Manfred Max-Neef montre que les êtres humains sont parfois enclin à échanger leur liberté contre la sécurité. Le risque fondamental pour la démocratie est là, dans cet abandon consenti. Car il n'est rien de plus facile que de susciter un sentiment d'insécurité. De là à imaginer que les marchands de protection, comme dans L'astragale, sont les vrais ennemis...

 

02/01/2010

Feuilletons

Alors qu'on vient à peine d'oublier le dernier épisode du H1N1 - dont la production a coûté fort cher au contribuable sans faire exploser le box office -  voilà qu'en collationnant quelques faits divers on nous envoie une nouvelle "saison" de la menace terroriste. Un feuilleton pour chasser l'autre. Il faut dire aussi que, depuis bien longtemps, on n'avait pas entendu parler d'Al-Qaïda. A croire que le Réseau n'existait plus. Je ne sais pas comment vous vous représentez celui-ci, mais vous avouerez qu'on lui prête aujourd'hui des broutilles d'une singulière incongruité. On ne voit pas bien l'intérêt que pourrait avoir l'organisation qui a revendiqué l'attentat du 11 septembre à diligenter une attaque à la hache sur la maison d'un dessinateur de bandes dessinées ou la mise à feu d'une charge sans détonateur dans un avion. Si je raisonne en termes de branding, ce sont des coups de pub nullissimes pour l'image de la multinationale terroriste telle qu'on nous l'a décrite jadis. Comme si Jaguar se mettait à développer une gamme de vélos qui se déglinguent au premier coup de pédale, ou si Chuck Norris acceptait de jouer le rôle de la fée Clochette.

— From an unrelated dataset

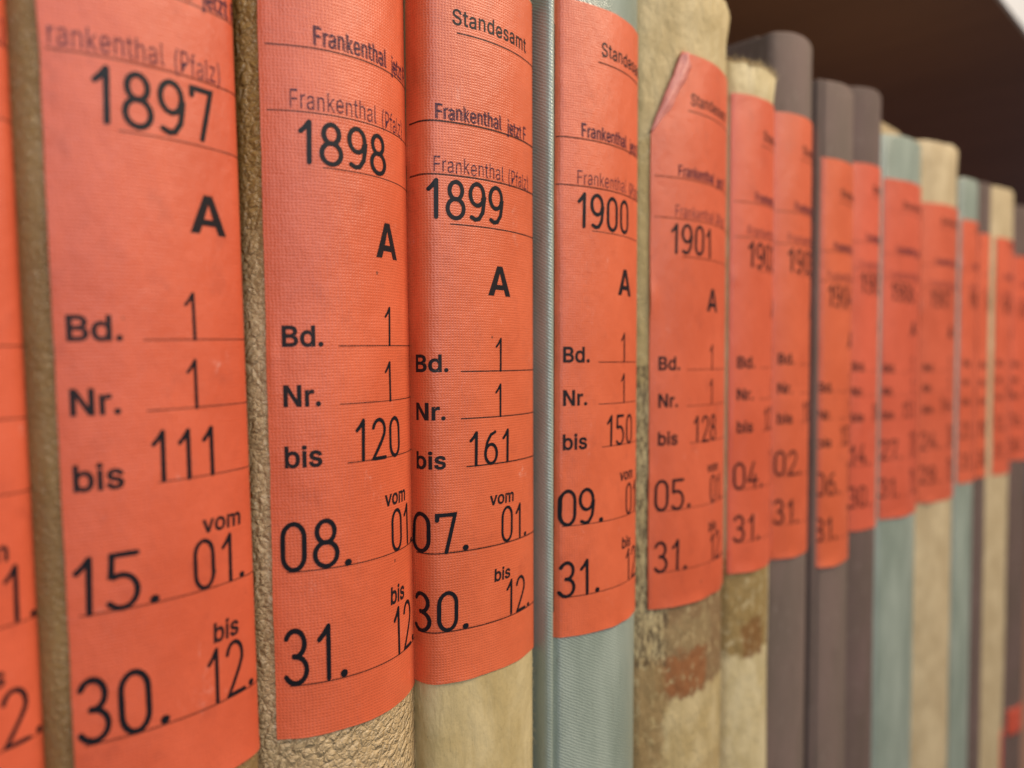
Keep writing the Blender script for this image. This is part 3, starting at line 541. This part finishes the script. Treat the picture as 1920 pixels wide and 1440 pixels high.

Au mieux, je dirais qu'on ne prête qu'aux riches et sans discernement et que c'est une bonne façon pour les gens des médias de nous extraire de la trêve des confiseurs. Un pétard mouillé, voire deux, ce n'est pas grand-chose. Mais si on peut en profiter pour citer le Réseau, le téléspectateur va dresser l'oreille et peut-être même lever une paupière. Le temps de cerveau disponible va augmenter. On peut bien sûr se demander aussi - histoire de faire du très mauvais esprit - s'il n'apparaît pas nécessaire à certains pouvoirs de nous maintenir sous tension alors que, des études le montrent, jamais la considération du peuple pour les institutions n'a été plus basse. « Vous le voyez bien que vous avez besoin de nous! Vous avez besoin qu'on vous protège ! » J'exagère ? On sait bien le levier et l'intérêt que représente pour certains partis politiques le réflexe sécuritaire. Par exemple - sans aller jusque chez Obama - ne serait-ce pas une bonne affaire si, à force d'évoquer avec des maladresses plus ou moins calculées le sujet fumeux de l'identité nationale, on boutait enfin le feu dans quelque banlieue un peu sensible ? A la veille des élections régionales, cela peut tirer de sa grippe hivernale la cote de certains hommes politiques. - Mais, là, je plaide coupable : je suis au delà du très mauvais esprit. C'était pour rire.